Now the junta chief can fully concentrate on a major issue that has the potential to unravel the smooth path to national elections—the unruly ethnic armed ceasefire groups.
Than Shwe has two goals: to transform the ethnic ceasefire groups into a Border Guard Force and to persuade the groups to form political parties in their respective areas and to field candidates in the upcoming election.
So far, Than Shwe has convinced only one group, the Democratic Karen Buddhist Army, to transform into a Border Guard Force, under the command of government officers.
The task must be done in line with the new constitution and its Section 338, which states: “All the armed forces in the Union shall be under the command of the Defense Services.”
However, the most powerful ethnic ceasefire groups have not signed on to the plan, especially the largest groups along Burma’s frontier bordering with China. The United Wa State Army and the Kachin Independence Army, the strongest of the armed ethnic groups, have rejected the government’s order.
They don’t trust the junta. Their common position is they want to deal with this issue after a parliamentary government is formed following the 2010 election.
Although the junta enjoys China’s political support in keeping international pressure at bay, it hasn’t received its neighbor’s support on the border guard issue. Instead, China has pressured the junta to tackle the issue carefully and not to destabilize the border area.
Having successfully drawn India, at one time a strong supporter of Burma’s democracy movement, into its camp by playing a balancing act with China, the junta can now play the same diplomatic game between China and the United States.
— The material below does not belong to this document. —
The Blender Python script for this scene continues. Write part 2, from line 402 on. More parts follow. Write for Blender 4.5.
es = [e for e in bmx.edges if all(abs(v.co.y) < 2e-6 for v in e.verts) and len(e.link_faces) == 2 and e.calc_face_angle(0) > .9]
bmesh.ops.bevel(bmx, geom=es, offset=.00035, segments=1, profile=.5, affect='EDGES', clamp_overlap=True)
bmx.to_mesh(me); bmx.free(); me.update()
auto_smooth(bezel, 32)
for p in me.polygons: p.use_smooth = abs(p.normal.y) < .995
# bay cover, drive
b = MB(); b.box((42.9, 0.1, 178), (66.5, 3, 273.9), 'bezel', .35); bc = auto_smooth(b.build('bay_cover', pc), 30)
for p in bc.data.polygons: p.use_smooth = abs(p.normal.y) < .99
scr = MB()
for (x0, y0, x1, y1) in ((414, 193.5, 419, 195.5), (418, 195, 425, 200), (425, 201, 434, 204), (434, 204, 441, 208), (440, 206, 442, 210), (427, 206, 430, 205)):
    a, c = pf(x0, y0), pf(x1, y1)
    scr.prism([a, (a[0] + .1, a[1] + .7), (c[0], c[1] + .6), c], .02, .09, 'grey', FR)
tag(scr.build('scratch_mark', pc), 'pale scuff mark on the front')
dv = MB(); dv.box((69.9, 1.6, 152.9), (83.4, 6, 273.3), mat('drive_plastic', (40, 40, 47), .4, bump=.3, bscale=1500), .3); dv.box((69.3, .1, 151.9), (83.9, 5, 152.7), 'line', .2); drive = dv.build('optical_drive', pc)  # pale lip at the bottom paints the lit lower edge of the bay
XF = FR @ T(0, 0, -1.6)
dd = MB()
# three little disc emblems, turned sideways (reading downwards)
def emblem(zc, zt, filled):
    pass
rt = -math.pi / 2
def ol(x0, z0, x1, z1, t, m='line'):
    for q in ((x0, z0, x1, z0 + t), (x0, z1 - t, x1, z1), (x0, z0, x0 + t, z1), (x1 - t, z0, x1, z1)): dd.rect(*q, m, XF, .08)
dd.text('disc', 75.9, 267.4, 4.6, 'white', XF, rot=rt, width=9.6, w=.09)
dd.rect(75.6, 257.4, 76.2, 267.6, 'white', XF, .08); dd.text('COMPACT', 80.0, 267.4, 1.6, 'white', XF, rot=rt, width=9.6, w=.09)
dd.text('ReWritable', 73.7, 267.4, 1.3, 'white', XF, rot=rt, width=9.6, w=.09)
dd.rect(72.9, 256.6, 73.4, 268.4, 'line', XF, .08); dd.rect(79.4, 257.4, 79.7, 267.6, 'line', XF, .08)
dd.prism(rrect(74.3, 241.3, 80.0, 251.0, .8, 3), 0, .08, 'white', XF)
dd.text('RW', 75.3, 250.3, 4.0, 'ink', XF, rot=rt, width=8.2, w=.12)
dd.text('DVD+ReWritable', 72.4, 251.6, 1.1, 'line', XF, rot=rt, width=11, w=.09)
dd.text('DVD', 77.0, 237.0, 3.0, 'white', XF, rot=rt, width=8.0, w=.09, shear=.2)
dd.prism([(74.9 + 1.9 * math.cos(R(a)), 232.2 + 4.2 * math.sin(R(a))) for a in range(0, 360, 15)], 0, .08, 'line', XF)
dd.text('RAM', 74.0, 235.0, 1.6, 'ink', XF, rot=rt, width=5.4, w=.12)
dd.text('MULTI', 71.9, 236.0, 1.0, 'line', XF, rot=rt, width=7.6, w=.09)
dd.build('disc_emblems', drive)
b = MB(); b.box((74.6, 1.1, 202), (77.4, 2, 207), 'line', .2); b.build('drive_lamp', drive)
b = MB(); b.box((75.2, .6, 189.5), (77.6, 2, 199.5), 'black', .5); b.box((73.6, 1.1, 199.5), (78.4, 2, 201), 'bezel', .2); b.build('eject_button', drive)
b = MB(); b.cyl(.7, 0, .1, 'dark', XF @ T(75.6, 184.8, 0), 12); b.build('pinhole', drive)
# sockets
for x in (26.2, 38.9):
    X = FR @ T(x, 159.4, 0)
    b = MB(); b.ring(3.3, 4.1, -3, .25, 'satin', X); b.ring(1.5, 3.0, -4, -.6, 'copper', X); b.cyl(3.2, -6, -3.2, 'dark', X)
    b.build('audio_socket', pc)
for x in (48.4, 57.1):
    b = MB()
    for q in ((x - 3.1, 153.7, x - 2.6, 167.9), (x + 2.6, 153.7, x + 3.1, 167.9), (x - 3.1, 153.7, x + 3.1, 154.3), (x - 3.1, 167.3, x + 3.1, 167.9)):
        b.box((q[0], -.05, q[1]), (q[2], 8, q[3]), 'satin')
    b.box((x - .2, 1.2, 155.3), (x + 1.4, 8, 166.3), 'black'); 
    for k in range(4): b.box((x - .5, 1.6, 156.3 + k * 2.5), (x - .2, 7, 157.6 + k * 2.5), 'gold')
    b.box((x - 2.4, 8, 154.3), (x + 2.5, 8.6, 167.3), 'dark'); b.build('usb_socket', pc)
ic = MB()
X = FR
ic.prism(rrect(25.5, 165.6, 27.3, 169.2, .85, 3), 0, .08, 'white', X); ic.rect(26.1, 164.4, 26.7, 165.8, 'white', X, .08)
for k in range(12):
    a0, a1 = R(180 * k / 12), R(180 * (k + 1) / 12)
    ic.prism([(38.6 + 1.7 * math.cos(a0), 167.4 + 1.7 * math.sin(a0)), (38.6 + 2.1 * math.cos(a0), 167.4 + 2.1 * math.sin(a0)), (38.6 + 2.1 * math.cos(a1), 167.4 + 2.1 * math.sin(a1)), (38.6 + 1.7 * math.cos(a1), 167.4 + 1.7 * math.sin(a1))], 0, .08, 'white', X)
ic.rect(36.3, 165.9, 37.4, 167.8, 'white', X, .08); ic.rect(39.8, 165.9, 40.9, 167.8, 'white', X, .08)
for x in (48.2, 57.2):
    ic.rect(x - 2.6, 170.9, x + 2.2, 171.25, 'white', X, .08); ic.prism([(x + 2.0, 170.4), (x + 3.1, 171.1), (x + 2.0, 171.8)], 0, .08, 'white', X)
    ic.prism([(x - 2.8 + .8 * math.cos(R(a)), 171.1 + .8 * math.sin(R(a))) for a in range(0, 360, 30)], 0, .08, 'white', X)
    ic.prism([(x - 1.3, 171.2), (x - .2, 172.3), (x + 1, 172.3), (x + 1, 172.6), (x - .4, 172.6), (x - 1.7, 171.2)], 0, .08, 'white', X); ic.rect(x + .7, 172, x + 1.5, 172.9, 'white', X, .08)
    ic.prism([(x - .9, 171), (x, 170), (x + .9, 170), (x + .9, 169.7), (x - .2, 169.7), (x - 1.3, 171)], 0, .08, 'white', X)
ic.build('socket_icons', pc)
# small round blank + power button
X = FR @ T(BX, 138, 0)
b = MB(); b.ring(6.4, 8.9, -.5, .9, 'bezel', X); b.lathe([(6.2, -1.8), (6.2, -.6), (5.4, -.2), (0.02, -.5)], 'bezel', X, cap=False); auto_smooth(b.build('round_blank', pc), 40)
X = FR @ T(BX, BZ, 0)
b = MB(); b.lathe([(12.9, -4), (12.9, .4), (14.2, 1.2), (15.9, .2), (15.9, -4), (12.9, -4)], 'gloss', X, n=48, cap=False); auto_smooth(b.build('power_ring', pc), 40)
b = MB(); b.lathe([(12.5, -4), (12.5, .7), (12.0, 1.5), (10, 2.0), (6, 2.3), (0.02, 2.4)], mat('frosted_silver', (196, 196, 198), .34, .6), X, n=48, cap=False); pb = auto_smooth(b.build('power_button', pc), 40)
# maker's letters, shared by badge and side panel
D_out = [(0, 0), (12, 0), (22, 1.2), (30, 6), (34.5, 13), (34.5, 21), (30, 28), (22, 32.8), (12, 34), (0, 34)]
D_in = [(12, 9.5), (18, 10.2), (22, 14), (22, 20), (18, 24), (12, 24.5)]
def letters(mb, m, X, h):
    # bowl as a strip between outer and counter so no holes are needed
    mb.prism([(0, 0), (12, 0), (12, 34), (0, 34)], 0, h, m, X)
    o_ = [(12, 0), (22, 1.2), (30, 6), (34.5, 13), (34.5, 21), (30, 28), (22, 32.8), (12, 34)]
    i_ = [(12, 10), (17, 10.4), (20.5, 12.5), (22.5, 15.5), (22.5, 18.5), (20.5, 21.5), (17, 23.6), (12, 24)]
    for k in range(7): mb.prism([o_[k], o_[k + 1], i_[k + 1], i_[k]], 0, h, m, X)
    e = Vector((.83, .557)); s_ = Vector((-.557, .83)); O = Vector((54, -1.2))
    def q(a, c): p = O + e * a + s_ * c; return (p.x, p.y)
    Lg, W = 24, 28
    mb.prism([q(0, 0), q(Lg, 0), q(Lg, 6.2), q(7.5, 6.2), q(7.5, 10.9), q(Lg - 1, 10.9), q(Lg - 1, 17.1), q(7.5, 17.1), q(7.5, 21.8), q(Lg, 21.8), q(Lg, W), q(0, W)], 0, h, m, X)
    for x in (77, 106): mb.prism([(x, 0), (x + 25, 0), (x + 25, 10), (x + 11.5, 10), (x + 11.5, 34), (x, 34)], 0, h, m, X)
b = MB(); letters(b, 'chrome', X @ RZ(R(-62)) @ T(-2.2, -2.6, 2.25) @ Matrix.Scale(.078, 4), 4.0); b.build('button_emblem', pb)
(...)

If the US decides to practice a more flexible engagement policy, the threat of UN Security Council might be reduced, meaning that it may not need to rely so much on China’s veto in opposing anti-Burmese junta resolutions. That could give the junta more bargaining power in tackling the issue of the armed ethnic groups along the border with China.
If the Obama administration sees Webb’s achievement as a positive step and an opportunity for engagement with the junta, it means the junta has more leverage in playing the two superpowers off one another.
Furthermore, it means a significant diplomatic triumph for the junta to win the official recognition of the US, the generals’ major foe that is often accused of neo-colonialist meddling in the country’s internal affairs.
If not, the junta has nothing to lose. The more it delays the release of Suu Kyi, the more the US might feel responsible for Suu Kyi’s fourth detention, which was triggered by the actions of an American.
But for the time being, the Democratic senator can bask in his accomplishment of snatching Yettaw from the hands of a ruthless junta.
The author is an independent researcher and a graduate in International Development Studies at Chulalongkorn University in Bangkok.